Landscape Architecture

Project detail

Ripley Folly at 1150 Ripley Street

Landscape Architecture
Amenity, Architecture, Gardens, Landscape Architecture, Maryland, Parks, Street-scape, TOD, Urban

Ripley Folly is located along a seam of railroad and industrial land in Silver Spring, Maryland. This installation creates a place amidst a burgeoning residential area, taking cues from both its industrial past and its refined future.

Encouraging pedestrian movement along Ripley Avenue and visually connecting to the residential entry, the plaza draws both pedestrians and patrons of the Capital Crescent trail. As a highlight of the plaza, a large scale kinetic installation encourages participation through interaction, and creates an area of respite along the trail.

Movement on the folly is achieved simply by applying a force to the steel pipe pendulum. This horizontal movement is transferred up and through the axle and translated into vertical movement of the attached steel armature and frosted resin canopy. It is through this interaction that users are allowed to manipulate the physicality and vary the spatial condition created under the canopy itself.

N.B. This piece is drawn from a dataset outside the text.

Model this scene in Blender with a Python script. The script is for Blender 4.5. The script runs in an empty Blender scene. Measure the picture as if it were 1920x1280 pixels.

The counter-balance, comprising over 650lbs of weathering Corten steel, ensures fluid movement and a return to equilibrium. While the moment forces acting on the structure are intense, the assemblage of parts is so precise that fluid movement can be achieved in a simple breeze, or the force exerted by a small child.

The cog makes reference to industry, railroad and bicycling, and symbolizes motion. CNC plazma cut and hand assembled, this industrial relic has been used throughout the site installation and reinforces the branding of the plaza.

Digital design processes and hand fabrication come together in this unique installation. CNC cutters, paired with old-world steel forging, and welding techniques blend the past with the present to create an installation that will be around long into the future.